Cape May Diaries
41- A call to the sea?
We did not shy away from the a whale watch trip by the unfortunate news during the summer, but rather by reports of rough seas and wet weather – as yet another storm made its way north.
We had intended to take our first tour during our trip this year more or less to guarantee a sighting of a whale or dolphin.
Rain had plagued us on previous trips, though only twice over sixteen years had the weather dampened our spirits and our clothing to threaten our vacations.
More than cold, the wet made for miserable walking. One year we got both, making us literal prisoners of our hotel.
With 2005 setting a record for hurricanes, we came with ill expectations, suspecting the predicted heavy rains due during our visit would be followed by a frost. So when we arrived on the Thursday before Columbus Day to find Cape May still relatively dry, we crammed in as much as we could of our planned outdoor events as possible, leaving indoor events for those days when we knew we could not walk unmolested by rain.

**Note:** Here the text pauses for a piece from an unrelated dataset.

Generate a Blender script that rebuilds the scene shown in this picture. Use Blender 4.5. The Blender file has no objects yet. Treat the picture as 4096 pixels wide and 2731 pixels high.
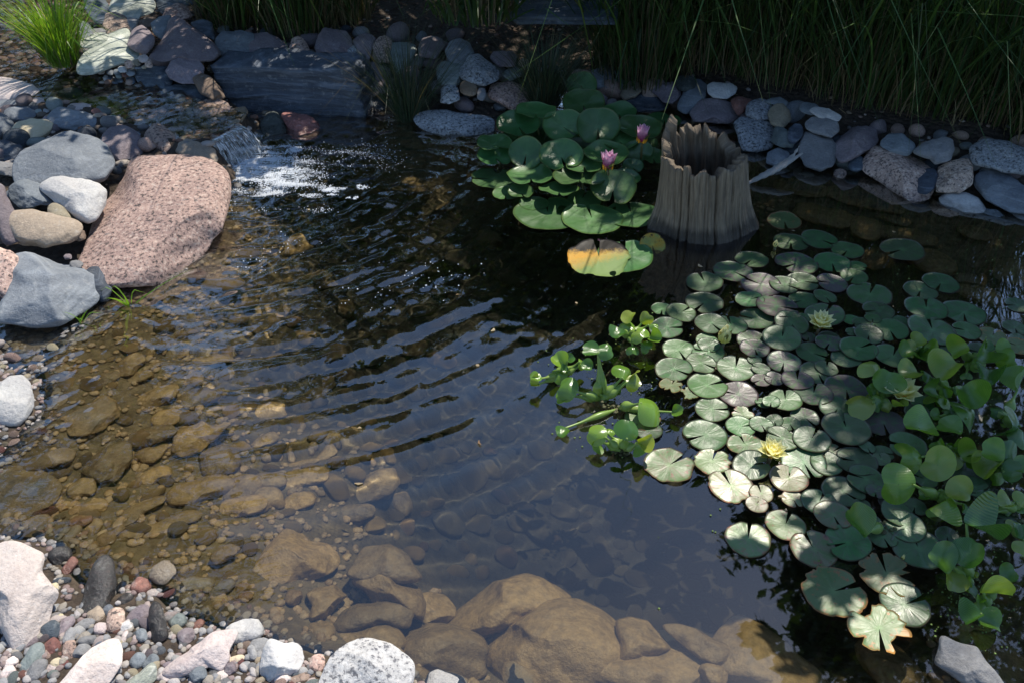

Unfortunately, we immediately gave up on the idea of sailing believing the sea was already too violent for my landlubber stomach to handle. Whale watching, we said, would have to wait until our next trip.
Had we known that the rain would hold off until Saturday, we might have crammed a trip into the Friday schedule of outdoor events we took up before the deluge.
As the grandson of a boat builder, I knew better than to take any comfort from the incredible red dawn that greeted us on Friday morning – the old sailors rhyme running wild in my head about the need to take warning. Even as I stood with camera tripod on the beach snapping off post-card like photographs of that amazing sunrise, images of my 1980 disaster off the coast of Atlantic City stirred in me, when while trying to impress a girlfriend’s father I took up the challenge of fishing on a small boat – most of my breakfast surging with each bump of the boat.
Even as we strolled down the promenade a short time later for breakfast at George’s, I eyed the sea with foul anticipation, while my calmer wife took count of the Monarch butterflies and commented a photograph in one of the local newspapers she had seen the previous day showing clusters so thick we might have picked them like fruit. Yet all we could find during our first walk was a handful of stragglers who had apparently missed the last flight to Mexico their brethren had taken.
Since dolphins, whales and Monarchs had become omens of our year to come and we were unlikely to see any because of the increasingly dismal weather, I stroke the asphalt promenade with a mood that grew darker with every step, as if the storm clouds I expected to ruin the vacation already formed inside my head.
Breakfast at George’s lightened the mood a little, since we did not have to stand outside in a line waiting for a table, telling us that we had arrived prior to the usual Columbus Day invasion and could at least expect smooth sails through whatever tour we decided to take that day.
This theory was supported by the fact that the traffic lights along Beach Drive still blinked yellow and by the fact that traffic was still mostly populated by porcupine-like pickup trucks loaded with fishing pole quills headed for the end of Beach Drive where they intended to take advantage of whatever game the sea managed to churn up.
A pang of jealousy gripped me.
With so many hours to fill waiting for a bite and nothing better to do than stare out at the sea, those fisherman were bound to catch a glimpse of the dolphin or whales we would miss with our more casual (yet longing) glances.
I had come to call dolphins “angels of the sea” and they remained fixed in my mind even as we strolled along the beach later as heavier and heavier storm clouds hung over us. My mind was already casting ahead to our new year wondering about what fate or fortune would reel in for us: boot or prize fish, when my wife Sharon gave a cry and pointed towards the gray waves out of which the snouts and fins of dolphins appeared, not one, but scores, rising and falling with the waves, dipping down into the depths of the sea for the same fish the fishermen sought, needed no rod or reel to pull in their catch, needing no signs or omens to tell them if the year would be good or bad.
I did not hear their cries, only those of the flock of sea gulls that traveled in their wake, taking what the dolphins missed.
So intently did we stare out at the show the dolphins put on that we did not mark the passage of time, the tick of the clocks that ruled our lives up north no longer mattering to us as much as the vision and the movement and the gray sky the dolphins used as their backdrop. We did not notice the ground around us changing color as the sand grew wet, from rain rather than waves, and how like the sand, our clothing grew moister with each moment. None of that mattered. We didn’t even think of omens or what seeing the dolphins meant, devoid of old sailors’ myths, devoid of thought. I felt the wind, smelled the salt, felt the chill kiss of life daily routine had robbed from us. Later, as the last of the dolphins faded from sight, we realized we had stood there staring for more than an hour and that while no deluge besieged us, a steady drizzle had laid into us, wetting our hair and clothing, and making our shoes squish as we finally turned for the soggy sand-filled trek back to our hotel to change.